Trade might reverse.

That’s the risk you have to take, to win more.

There are no free lunches in life.

Additive Connectivity

What’s your market footprint like?

Meaning, where do you tread?

How do you tread?

Are you making a hash of it?

Do you connect the dots?

Are you organized?

Does your one action span across multiple goals?

What exactly are we talking about?

Chaos. 

You are your own light. 

Nobody can help you, except you, ultimately. 

Therefore, gear yourself up, to win the game for yourself. 

It possibly won’t come to exist, that you do one market thing. 

Market activity is multi-faceted. 

Even if you’re trading one single entity, there are many actions that go along with this one single activity. 

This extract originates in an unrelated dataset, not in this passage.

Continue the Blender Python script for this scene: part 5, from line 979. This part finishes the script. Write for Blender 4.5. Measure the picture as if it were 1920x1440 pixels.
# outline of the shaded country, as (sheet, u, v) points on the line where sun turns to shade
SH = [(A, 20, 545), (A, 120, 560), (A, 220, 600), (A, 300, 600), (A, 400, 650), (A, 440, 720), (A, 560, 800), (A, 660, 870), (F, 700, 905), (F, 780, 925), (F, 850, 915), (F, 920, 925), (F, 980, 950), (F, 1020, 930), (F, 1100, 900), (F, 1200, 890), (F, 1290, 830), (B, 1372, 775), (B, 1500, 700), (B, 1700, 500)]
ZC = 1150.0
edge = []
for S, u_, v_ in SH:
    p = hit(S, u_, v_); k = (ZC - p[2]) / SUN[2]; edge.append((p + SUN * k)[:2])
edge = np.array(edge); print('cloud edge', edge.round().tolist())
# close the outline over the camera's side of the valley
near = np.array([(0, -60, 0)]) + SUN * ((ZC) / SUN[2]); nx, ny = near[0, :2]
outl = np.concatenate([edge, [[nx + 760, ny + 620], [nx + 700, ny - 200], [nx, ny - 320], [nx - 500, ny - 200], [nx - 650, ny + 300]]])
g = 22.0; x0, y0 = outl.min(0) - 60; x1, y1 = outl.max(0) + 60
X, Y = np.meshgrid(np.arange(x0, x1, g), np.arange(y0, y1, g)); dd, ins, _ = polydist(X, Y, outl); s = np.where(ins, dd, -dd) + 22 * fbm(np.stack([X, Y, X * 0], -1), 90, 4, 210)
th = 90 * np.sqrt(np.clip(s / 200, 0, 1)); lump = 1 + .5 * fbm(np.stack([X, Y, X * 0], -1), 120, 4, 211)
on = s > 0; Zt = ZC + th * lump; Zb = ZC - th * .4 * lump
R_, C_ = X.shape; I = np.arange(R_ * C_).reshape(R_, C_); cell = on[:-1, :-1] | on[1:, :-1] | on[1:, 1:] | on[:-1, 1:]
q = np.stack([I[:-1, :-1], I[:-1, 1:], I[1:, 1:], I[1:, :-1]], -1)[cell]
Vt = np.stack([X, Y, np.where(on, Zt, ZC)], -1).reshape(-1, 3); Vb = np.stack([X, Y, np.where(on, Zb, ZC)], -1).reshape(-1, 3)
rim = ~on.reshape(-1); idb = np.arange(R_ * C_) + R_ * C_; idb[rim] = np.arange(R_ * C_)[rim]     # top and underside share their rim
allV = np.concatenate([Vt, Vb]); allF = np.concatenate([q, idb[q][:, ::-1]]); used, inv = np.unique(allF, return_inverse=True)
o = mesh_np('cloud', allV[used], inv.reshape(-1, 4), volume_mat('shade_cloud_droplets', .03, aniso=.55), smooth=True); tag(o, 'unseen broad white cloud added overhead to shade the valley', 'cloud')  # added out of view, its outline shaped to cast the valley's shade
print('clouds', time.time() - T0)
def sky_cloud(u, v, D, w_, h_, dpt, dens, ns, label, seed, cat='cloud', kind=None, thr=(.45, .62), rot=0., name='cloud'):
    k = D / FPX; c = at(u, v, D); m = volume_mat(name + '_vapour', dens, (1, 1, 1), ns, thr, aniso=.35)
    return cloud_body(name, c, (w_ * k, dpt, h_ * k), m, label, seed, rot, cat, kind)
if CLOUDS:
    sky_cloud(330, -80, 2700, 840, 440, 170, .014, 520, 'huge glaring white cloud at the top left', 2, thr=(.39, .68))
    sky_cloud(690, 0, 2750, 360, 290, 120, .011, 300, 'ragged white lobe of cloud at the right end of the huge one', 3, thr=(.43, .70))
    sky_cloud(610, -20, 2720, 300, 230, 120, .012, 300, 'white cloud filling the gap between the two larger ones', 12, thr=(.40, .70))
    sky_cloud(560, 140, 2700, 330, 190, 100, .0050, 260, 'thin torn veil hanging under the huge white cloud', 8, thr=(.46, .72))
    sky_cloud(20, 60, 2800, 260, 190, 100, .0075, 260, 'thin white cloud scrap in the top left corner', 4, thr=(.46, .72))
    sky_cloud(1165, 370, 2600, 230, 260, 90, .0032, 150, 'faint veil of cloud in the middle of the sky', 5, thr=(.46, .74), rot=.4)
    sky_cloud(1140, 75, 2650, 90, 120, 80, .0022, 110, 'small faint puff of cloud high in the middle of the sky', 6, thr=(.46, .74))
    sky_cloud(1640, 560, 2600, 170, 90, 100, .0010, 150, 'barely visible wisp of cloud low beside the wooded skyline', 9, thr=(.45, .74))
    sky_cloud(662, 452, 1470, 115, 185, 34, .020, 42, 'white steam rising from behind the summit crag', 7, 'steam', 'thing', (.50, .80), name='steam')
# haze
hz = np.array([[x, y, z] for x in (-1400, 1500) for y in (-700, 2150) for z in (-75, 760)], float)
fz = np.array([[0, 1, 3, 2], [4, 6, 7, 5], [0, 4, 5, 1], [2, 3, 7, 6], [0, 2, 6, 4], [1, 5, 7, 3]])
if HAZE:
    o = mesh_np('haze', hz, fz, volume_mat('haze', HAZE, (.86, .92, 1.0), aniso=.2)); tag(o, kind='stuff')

Yes, we’re talking about market actions. 

The sum total of your market actions is your market footprint. 

Make your actions additive. 

Meaning?

Each action should add to you. 

If an action is not adding to you, don’t do it. 

Even an action that stops further loss adds to you, for example. 

Also, make your actions connect across segments. 

Meaning?

Let’s say I’m eyeing a stock for a possible purchase, or a repurchase. Stock gaps down next morning, before my action. Aha. Hold. 60-70% of all gap-downs play out further. There’s a solid reason for gap-downs. So… hold. Yeah, action on hold. Why? I will possibly get a better price for reentry later, there’s a 60-70% chance of that. Thus, an action now won’t add to me. Action postponed. What do I do with the money set aside for the repurchase? Liquid mutual fund purchase. Online. Seamless. Connecting across? Absolutely. I’m simultaneously accumulating liquid funds to later go in for a private-placement NCD. Therefore, my one action from the equity segment has connected across to the debt segment. Yeah, connectivity. Additive. Stopped me from possible high entry. Made upcoming NCD purchase more possible by adding to its intended corpus. Additive Connectivity. 

Yeah, make yours a winning footprint. 

Before signing off, I’d like to share with you that i’ve just decided to take additive connectivity to the nth level for myself. 

Sure, I’ll be sharing more examples. 

Sharing brings joy to everyone, even to the person who is sharing.